__Set task__.
Beginning at the first line of the data, print each line exactly, stopping after the line that contains "H, W, D = 0.7311, 0.5, 0.2962".

• • • • • • •

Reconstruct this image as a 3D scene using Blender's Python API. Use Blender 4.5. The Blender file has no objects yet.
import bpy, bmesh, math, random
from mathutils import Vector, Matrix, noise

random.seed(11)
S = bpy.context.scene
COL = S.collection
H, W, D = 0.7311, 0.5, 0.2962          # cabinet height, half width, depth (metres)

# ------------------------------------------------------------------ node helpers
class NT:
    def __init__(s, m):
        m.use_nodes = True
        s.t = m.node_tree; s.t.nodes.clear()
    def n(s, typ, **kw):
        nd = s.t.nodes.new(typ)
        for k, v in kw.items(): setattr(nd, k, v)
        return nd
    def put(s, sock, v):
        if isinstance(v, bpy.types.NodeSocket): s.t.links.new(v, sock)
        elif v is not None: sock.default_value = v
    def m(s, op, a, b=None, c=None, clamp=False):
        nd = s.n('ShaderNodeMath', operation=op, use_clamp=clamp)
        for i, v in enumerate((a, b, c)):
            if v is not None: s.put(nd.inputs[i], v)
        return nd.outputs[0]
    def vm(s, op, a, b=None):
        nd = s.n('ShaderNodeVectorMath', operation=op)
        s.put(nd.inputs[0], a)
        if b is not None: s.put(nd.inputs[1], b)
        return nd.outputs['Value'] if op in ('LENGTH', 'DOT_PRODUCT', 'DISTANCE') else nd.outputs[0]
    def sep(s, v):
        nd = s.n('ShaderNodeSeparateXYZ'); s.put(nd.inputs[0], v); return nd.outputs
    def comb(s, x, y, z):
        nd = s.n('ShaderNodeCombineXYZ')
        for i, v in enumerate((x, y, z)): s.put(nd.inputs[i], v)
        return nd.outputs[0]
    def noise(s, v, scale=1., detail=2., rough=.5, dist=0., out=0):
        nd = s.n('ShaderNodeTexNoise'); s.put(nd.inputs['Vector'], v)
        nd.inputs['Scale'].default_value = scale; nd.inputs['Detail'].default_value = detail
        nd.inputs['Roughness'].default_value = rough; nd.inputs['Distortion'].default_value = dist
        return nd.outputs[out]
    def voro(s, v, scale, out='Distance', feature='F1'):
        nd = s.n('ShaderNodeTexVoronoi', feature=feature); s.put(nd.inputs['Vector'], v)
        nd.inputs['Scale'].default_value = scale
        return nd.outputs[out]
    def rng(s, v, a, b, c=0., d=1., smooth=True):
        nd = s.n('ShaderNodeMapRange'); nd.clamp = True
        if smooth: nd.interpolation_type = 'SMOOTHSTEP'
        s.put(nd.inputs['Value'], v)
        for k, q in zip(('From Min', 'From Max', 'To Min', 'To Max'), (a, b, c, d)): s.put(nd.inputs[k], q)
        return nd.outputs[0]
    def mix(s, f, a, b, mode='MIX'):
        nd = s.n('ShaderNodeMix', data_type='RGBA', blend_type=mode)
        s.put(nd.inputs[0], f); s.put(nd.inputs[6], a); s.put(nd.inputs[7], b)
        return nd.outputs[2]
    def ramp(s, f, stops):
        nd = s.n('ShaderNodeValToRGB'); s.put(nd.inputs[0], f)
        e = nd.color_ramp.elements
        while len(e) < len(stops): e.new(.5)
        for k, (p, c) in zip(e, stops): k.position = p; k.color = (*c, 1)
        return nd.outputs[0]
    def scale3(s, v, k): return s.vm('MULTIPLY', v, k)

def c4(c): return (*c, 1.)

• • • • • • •

__Exercise answer__.
Reconstruct this image as a 3D scene using Blender's Python API. Use Blender 4.5. The Blender file has no objects yet.
import bpy, bmesh, math, random
from mathutils import Vector, Matrix, noise

random.seed(11)
S = bpy.context.scene
COL = S.collection
H, W, D = 0.7311, 0.5, 0.2962          # cabinet height, half width, depth (metres)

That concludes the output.